▶ **Task details**: Gather all lines containing the string "scene" and copy them out.

▶ **Provided data**:
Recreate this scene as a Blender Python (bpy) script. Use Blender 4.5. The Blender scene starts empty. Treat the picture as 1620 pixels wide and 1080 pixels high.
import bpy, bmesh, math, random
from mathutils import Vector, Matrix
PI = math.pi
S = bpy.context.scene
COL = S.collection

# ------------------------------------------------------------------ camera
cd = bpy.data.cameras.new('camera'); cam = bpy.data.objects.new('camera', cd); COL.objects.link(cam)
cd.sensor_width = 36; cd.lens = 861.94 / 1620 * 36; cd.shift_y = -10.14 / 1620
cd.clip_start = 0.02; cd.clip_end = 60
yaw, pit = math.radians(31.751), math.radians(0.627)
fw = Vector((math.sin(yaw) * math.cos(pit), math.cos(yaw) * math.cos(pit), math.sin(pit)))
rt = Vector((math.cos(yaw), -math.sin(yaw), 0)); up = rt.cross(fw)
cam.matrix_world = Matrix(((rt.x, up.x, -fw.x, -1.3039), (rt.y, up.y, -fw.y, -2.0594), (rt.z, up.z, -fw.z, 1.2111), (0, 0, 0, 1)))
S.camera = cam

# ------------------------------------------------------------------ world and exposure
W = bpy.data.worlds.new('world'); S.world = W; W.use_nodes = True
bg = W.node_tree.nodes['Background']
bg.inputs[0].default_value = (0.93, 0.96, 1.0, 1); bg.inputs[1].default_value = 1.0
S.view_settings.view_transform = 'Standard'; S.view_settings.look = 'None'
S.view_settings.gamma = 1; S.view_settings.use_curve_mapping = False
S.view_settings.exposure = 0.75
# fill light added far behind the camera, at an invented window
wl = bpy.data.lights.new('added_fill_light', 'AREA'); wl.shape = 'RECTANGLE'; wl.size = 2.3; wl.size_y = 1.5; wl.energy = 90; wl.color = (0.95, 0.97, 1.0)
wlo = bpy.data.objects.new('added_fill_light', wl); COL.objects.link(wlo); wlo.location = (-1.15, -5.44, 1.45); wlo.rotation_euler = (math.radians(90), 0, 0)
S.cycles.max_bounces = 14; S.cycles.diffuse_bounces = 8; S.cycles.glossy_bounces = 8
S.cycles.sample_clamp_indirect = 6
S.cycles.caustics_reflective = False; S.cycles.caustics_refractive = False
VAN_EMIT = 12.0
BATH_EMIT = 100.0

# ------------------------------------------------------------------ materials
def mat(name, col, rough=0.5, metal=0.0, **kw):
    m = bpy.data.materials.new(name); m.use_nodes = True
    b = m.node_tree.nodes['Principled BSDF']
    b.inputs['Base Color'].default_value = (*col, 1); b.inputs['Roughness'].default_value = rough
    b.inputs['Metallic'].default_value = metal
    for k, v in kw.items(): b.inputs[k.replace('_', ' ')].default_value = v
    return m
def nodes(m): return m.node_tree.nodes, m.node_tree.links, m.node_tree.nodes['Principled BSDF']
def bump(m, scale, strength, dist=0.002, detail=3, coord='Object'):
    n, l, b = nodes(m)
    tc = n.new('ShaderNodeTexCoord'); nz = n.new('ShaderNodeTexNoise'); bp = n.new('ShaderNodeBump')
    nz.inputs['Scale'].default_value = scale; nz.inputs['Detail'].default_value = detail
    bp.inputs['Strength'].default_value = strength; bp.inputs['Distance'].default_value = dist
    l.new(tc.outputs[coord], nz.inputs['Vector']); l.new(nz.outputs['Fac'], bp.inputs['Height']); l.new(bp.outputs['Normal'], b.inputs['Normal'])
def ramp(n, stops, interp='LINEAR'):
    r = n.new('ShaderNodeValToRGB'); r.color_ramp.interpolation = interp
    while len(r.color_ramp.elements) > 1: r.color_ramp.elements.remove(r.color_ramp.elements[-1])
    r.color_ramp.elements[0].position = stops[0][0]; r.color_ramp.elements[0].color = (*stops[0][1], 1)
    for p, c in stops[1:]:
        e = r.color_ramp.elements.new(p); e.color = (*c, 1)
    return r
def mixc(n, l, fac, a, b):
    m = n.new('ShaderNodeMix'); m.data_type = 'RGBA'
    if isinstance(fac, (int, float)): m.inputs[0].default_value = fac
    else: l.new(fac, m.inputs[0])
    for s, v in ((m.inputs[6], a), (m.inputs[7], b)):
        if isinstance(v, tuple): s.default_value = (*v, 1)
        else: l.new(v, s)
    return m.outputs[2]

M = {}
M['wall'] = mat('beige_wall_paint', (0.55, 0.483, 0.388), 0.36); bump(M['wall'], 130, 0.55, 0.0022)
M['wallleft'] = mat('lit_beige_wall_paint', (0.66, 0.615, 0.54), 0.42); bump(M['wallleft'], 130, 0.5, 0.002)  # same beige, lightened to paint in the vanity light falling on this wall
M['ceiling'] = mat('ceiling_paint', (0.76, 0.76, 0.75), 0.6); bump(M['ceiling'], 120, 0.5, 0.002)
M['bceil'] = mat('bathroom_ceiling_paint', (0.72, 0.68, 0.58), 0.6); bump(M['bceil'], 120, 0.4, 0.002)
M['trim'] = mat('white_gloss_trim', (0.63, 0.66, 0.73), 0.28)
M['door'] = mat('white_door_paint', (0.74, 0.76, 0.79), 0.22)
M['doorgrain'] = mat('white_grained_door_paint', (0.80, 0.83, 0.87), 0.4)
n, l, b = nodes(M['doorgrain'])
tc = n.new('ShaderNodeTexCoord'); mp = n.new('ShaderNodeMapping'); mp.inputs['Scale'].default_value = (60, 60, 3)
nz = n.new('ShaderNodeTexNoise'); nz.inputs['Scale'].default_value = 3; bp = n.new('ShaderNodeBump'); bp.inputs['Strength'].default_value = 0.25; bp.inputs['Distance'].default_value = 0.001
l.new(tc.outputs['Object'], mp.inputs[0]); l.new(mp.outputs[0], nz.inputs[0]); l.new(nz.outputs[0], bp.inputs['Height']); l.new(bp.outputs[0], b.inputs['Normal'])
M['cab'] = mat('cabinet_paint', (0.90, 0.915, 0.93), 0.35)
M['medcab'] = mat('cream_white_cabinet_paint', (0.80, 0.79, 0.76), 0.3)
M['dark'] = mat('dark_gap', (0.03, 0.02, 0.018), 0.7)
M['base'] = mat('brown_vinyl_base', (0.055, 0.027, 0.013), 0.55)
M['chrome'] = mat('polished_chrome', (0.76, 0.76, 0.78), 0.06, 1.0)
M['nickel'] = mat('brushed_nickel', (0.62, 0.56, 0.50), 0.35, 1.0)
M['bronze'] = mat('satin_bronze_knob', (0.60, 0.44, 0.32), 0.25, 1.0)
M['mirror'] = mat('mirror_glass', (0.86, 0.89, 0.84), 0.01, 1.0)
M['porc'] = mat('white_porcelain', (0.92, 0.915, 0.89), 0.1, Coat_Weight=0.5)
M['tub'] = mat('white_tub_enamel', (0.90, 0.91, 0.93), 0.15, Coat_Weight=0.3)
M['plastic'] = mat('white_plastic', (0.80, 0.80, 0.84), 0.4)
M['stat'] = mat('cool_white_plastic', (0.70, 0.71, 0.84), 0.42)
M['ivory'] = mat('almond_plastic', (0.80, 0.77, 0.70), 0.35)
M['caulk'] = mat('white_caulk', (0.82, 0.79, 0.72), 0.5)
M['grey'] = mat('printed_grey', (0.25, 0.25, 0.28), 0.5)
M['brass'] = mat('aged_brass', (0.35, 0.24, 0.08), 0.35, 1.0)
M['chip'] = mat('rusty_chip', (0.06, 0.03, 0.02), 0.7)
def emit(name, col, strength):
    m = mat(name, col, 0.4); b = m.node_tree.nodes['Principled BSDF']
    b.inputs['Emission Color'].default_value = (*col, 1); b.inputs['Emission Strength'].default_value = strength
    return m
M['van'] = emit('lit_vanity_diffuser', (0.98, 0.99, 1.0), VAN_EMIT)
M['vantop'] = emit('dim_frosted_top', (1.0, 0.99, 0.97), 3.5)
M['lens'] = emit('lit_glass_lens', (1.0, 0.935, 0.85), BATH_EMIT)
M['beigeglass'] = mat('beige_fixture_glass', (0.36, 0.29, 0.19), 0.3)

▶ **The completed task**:
Recreate this scene as a Blender Python (bpy) script. Use Blender 4.5. The Blender scene starts empty. Treat the picture as 1620 pixels wide and 1080 pixels high.
S = bpy.context.scene